- [DATA SECTION]

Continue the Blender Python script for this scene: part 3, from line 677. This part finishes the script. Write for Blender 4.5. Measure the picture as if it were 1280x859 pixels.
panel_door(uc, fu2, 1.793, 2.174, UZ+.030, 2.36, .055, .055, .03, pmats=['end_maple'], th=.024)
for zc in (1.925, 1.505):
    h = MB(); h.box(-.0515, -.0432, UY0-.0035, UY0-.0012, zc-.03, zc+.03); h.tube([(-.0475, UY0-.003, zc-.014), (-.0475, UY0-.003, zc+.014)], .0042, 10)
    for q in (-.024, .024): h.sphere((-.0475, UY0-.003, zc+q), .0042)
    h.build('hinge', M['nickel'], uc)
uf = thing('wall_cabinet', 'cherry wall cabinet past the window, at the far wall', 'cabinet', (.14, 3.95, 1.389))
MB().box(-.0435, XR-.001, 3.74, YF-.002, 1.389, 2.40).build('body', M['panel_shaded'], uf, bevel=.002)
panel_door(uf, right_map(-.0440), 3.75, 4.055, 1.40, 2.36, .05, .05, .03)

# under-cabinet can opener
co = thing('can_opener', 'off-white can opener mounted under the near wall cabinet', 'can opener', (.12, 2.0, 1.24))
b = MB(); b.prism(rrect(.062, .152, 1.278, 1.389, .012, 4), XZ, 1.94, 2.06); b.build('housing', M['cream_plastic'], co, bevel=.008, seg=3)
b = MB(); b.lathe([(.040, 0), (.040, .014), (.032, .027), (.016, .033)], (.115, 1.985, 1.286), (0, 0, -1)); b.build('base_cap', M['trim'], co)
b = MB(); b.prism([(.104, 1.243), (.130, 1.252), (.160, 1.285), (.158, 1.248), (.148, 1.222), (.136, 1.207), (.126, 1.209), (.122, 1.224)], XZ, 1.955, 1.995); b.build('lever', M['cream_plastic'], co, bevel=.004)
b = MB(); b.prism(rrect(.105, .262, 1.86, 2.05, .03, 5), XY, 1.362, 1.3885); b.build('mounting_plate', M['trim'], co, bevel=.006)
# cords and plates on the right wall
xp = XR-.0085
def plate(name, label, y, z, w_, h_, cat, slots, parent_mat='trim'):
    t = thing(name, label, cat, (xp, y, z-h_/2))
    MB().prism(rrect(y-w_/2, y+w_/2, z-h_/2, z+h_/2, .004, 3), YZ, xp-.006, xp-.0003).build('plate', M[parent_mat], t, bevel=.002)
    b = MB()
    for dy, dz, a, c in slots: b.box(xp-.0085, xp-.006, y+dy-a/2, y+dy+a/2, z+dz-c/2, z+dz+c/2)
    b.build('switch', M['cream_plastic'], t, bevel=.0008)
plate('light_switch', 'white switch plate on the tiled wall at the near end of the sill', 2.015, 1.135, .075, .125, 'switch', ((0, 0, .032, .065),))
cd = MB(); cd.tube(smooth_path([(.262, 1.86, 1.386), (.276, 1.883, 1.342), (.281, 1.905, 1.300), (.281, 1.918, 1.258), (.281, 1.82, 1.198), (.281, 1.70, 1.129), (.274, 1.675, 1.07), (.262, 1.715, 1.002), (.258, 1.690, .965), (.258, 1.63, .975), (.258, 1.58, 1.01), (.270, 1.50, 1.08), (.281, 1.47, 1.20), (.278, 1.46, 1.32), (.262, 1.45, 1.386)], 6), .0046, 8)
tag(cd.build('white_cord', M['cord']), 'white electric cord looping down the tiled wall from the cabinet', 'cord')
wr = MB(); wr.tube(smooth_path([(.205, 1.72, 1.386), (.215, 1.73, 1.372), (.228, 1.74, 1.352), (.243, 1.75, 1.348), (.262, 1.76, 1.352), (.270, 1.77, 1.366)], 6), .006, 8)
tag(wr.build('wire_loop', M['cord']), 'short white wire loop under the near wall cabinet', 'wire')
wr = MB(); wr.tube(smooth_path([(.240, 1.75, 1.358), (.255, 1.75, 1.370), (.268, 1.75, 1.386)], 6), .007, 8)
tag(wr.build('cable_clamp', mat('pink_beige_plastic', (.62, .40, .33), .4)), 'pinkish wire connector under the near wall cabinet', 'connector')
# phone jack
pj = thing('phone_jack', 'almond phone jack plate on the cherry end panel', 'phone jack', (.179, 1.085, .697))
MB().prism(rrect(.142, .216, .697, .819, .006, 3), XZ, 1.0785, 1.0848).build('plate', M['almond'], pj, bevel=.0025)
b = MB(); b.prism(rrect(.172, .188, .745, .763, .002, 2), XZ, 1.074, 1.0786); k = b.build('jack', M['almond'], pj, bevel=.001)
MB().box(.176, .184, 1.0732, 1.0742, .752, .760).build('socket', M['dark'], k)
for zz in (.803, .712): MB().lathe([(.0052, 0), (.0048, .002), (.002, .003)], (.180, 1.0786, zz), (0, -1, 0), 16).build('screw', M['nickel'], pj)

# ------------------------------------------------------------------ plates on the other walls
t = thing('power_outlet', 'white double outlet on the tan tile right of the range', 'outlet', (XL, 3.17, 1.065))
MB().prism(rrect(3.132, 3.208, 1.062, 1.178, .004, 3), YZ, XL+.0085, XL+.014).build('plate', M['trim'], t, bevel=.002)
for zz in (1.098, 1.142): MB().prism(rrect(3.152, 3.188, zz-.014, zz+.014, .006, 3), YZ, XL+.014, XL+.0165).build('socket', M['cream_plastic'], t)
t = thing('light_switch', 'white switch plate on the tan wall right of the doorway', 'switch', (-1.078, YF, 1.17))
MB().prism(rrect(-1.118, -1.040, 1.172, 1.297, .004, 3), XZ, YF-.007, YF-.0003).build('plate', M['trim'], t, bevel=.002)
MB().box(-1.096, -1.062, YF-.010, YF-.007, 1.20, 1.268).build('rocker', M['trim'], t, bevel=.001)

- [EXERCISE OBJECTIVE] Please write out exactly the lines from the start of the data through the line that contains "2.36, .05, .05, .03)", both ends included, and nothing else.

- [EXERCISE ANSWER]
Continue the Blender Python script for this scene: part 3, from line 677. This part finishes the script. Write for Blender 4.5. Measure the picture as if it were 1280x859 pixels.
panel_door(uc, fu2, 1.793, 2.174, UZ+.030, 2.36, .055, .055, .03, pmats=['end_maple'], th=.024)
for zc in (1.925, 1.505):
    h = MB(); h.box(-.0515, -.0432, UY0-.0035, UY0-.0012, zc-.03, zc+.03); h.tube([(-.0475, UY0-.003, zc-.014), (-.0475, UY0-.003, zc+.014)], .0042, 10)
    for q in (-.024, .024): h.sphere((-.0475, UY0-.003, zc+q), .0042)
    h.build('hinge', M['nickel'], uc)
uf = thing('wall_cabinet', 'cherry wall cabinet past the window, at the far wall', 'cabinet', (.14, 3.95, 1.389))
MB().box(-.0435, XR-.001, 3.74, YF-.002, 1.389, 2.40).build('body', M['panel_shaded'], uf, bevel=.002)
panel_door(uf, right_map(-.0440), 3.75, 4.055, 1.40, 2.36, .05, .05, .03)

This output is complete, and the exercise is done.